Entries with scene source code:
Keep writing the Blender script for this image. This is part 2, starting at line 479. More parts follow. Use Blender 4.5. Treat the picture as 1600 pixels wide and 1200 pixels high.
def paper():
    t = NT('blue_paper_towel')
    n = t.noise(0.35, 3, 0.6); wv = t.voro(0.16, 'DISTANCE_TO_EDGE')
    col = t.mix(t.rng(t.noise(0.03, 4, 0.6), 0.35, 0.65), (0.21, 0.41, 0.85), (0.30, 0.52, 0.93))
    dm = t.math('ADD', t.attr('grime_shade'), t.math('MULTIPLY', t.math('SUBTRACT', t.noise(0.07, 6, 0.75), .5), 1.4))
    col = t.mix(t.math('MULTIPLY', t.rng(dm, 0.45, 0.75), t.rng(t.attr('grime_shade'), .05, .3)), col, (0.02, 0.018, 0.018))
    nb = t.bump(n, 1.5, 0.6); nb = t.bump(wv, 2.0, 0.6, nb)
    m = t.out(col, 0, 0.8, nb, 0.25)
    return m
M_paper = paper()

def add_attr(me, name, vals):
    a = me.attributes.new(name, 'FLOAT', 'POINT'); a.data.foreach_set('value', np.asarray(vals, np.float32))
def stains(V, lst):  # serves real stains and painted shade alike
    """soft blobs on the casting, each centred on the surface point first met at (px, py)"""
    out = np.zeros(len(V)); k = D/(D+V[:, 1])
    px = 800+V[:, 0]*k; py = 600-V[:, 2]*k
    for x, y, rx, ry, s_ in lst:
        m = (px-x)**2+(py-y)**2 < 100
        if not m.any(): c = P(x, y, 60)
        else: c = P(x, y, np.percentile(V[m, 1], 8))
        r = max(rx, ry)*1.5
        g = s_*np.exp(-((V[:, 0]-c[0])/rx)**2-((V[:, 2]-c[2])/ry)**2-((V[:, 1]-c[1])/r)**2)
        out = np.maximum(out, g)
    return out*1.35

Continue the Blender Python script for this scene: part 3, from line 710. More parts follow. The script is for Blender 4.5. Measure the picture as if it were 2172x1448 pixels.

### DO THIS
All of the records must be repeated exactly.

### EXERCISE RESULT
Keep writing the Blender script for this image. This is part 2, starting at line 479. More parts follow. Use Blender 4.5. Treat the picture as 1600 pixels wide and 1200 pixels high.
def paper():
    t = NT('blue_paper_towel')
    n = t.noise(0.35, 3, 0.6); wv = t.voro(0.16, 'DISTANCE_TO_EDGE')
    col = t.mix(t.rng(t.noise(0.03, 4, 0.6), 0.35, 0.65), (0.21, 0.41, 0.85), (0.30, 0.52, 0.93))
    dm = t.math('ADD', t.attr('grime_shade'), t.math('MULTIPLY', t.math('SUBTRACT', t.noise(0.07, 6, 0.75), .5), 1.4))
    col = t.mix(t.math('MULTIPLY', t.rng(dm, 0.45, 0.75), t.rng(t.attr('grime_shade'), .05, .3)), col, (0.02, 0.018, 0.018))
    nb = t.bump(n, 1.5, 0.6); nb = t.bump(wv, 2.0, 0.6, nb)
    m = t.out(col, 0, 0.8, nb, 0.25)
    return m
M_paper = paper()

def add_attr(me, name, vals):
    a = me.attributes.new(name, 'FLOAT', 'POINT'); a.data.foreach_set('value', np.asarray(vals, np.float32))
def stains(V, lst):  # serves real stains and painted shade alike
    """soft blobs on the casting, each centred on the surface point first met at (px, py)"""
    out = np.zeros(len(V)); k = D/(D+V[:, 1])
    px = 800+V[:, 0]*k; py = 600-V[:, 2]*k
    for x, y, rx, ry, s_ in lst:
        m = (px-x)**2+(py-y)**2 < 100
        if not m.any(): c = P(x, y, 60)
        else: c = P(x, y, np.percentile(V[m, 1], 8))
        r = max(rx, ry)*1.5
        g = s_*np.exp(-((V[:, 0]-c[0])/rx)**2-((V[:, 2]-c[2])/ry)**2-((V[:, 1]-c[1])/r)**2)
        out = np.maximum(out, g)
    return out*1.35

Continue the Blender Python script for this scene: part 3, from line 710. More parts follow. The script is for Blender 4.5. Measure the picture as if it were 2172x1448 pixels.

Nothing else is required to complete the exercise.